• [What the task requires]
Reproduce, please, only the lines from the first line below to the line containing "sc.camera = cam", inclusive.

• [Dataset excerpt]
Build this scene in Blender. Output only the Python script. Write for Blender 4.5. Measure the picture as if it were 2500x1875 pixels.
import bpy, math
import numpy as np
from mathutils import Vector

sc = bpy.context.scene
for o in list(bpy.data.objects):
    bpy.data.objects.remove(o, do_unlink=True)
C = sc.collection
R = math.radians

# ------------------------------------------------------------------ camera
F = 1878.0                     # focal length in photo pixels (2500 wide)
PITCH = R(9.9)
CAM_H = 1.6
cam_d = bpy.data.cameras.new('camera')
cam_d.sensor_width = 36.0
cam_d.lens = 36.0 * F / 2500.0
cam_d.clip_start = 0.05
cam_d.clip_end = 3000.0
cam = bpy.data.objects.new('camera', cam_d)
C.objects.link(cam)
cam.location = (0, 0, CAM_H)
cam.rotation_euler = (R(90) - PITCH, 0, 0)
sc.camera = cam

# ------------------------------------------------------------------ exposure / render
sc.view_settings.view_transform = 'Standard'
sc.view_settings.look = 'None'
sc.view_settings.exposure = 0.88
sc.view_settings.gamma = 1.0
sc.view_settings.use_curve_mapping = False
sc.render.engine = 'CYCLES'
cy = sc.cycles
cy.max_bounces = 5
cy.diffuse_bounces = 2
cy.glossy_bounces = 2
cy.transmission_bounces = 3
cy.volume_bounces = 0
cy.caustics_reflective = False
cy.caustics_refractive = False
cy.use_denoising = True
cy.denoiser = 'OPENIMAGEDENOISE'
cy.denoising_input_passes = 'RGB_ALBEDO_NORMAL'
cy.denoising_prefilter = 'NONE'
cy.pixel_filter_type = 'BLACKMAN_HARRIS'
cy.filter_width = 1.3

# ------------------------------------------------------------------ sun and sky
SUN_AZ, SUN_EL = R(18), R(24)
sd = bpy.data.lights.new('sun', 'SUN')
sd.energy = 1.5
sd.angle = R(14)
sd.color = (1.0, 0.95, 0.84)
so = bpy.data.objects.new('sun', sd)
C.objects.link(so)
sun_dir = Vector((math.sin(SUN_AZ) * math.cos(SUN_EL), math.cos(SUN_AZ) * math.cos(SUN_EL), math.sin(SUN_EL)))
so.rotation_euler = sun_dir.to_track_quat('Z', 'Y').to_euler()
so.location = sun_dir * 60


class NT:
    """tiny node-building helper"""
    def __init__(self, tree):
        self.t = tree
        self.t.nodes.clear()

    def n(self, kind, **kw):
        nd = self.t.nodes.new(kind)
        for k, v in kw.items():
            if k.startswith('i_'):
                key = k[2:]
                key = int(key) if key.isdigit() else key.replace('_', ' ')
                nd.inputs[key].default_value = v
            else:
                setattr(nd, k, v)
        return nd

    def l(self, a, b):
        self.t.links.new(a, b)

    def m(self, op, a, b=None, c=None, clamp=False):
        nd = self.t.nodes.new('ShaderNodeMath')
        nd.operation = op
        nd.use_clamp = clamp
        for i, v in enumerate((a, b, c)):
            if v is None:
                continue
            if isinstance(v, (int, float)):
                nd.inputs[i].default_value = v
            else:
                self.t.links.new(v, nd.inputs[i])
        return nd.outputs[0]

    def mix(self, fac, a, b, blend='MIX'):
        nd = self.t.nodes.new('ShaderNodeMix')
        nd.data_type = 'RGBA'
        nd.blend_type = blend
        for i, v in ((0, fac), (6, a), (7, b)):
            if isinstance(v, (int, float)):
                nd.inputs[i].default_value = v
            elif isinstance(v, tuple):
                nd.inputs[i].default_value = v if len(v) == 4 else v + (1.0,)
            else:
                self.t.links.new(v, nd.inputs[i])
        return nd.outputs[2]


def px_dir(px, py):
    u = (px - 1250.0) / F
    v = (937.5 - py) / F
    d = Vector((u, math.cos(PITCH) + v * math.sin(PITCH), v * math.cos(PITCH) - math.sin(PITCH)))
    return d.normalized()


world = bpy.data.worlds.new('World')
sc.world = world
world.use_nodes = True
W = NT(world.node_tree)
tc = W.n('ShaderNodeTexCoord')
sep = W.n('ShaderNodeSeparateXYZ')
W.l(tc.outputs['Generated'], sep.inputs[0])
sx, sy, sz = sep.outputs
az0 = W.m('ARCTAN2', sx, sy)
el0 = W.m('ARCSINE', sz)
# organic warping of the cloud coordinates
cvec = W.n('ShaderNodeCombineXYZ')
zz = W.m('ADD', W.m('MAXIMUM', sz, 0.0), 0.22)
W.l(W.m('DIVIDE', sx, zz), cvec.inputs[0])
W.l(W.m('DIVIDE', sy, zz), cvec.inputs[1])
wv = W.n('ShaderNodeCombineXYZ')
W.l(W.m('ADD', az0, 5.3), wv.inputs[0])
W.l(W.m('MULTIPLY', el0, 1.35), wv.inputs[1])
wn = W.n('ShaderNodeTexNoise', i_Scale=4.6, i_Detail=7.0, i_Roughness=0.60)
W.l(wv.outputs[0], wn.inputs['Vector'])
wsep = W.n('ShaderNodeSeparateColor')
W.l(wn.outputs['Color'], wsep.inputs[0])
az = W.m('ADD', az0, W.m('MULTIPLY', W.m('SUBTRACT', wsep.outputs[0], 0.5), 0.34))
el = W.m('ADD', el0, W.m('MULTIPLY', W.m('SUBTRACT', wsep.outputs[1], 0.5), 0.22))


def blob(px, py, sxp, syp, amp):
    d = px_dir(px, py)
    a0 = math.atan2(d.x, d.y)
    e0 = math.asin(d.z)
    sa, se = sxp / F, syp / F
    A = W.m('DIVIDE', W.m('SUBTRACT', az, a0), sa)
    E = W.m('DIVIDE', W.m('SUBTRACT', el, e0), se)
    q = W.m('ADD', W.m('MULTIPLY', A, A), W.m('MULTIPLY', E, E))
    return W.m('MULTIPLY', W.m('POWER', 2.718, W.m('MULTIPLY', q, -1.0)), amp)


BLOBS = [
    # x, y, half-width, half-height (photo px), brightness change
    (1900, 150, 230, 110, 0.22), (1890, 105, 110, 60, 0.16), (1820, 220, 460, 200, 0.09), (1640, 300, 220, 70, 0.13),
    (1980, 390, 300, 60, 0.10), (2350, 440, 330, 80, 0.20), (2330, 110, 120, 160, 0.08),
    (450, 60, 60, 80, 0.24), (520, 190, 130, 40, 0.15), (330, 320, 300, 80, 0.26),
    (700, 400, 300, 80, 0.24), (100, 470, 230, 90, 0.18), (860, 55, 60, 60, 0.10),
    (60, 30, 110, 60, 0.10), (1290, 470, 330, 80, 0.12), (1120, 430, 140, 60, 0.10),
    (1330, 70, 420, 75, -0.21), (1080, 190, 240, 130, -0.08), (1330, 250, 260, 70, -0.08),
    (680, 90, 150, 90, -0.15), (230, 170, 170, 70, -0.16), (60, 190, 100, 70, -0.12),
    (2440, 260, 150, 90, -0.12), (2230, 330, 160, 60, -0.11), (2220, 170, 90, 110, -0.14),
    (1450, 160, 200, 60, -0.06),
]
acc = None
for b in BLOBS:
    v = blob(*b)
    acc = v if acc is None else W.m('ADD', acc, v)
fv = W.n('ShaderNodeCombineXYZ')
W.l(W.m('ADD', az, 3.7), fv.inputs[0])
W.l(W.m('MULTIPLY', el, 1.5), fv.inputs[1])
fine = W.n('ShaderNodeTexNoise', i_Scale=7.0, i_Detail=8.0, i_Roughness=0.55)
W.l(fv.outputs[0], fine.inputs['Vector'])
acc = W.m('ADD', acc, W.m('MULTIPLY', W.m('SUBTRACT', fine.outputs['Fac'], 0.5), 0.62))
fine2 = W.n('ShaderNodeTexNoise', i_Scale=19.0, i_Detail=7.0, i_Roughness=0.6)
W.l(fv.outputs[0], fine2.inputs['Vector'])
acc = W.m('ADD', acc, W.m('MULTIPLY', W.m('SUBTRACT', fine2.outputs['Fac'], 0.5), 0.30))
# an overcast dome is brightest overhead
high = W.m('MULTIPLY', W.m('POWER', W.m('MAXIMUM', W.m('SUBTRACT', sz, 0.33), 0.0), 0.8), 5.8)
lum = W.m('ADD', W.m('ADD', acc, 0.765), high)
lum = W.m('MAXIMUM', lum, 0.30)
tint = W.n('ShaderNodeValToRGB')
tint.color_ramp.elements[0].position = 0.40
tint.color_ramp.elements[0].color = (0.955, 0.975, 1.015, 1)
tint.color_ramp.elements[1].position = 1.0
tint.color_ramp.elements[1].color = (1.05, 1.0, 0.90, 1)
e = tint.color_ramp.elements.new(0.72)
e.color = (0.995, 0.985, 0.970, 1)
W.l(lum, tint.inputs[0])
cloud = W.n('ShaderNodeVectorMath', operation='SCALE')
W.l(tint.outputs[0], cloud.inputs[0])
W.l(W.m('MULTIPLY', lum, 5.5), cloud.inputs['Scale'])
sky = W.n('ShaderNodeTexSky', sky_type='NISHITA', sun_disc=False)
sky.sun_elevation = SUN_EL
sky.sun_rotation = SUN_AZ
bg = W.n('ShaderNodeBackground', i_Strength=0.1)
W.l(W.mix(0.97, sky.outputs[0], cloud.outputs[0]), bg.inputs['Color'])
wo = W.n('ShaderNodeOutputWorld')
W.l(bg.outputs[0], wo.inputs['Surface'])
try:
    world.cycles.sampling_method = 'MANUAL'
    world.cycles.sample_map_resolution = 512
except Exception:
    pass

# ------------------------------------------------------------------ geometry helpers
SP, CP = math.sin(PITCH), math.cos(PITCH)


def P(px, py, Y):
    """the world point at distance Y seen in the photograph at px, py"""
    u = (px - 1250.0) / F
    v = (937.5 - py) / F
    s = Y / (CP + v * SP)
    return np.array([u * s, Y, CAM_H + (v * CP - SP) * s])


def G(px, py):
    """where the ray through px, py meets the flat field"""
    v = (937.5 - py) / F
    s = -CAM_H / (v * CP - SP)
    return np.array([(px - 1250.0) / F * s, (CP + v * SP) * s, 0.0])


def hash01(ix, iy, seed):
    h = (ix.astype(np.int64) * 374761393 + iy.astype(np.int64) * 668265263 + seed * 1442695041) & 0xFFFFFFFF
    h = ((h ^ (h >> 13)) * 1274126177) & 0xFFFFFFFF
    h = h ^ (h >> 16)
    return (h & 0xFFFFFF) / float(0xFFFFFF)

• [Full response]
Build this scene in Blender. Output only the Python script. Write for Blender 4.5. Measure the picture as if it were 2500x1875 pixels.
import bpy, math
import numpy as np
from mathutils import Vector

sc = bpy.context.scene
for o in list(bpy.data.objects):
    bpy.data.objects.remove(o, do_unlink=True)
C = sc.collection
R = math.radians

# ------------------------------------------------------------------ camera
F = 1878.0                     # focal length in photo pixels (2500 wide)
PITCH = R(9.9)
CAM_H = 1.6
cam_d = bpy.data.cameras.new('camera')
cam_d.sensor_width = 36.0
cam_d.lens = 36.0 * F / 2500.0
cam_d.clip_start = 0.05
cam_d.clip_end = 3000.0
cam = bpy.data.objects.new('camera', cam_d)
C.objects.link(cam)
cam.location = (0, 0, CAM_H)
cam.rotation_euler = (R(90) - PITCH, 0, 0)
sc.camera = cam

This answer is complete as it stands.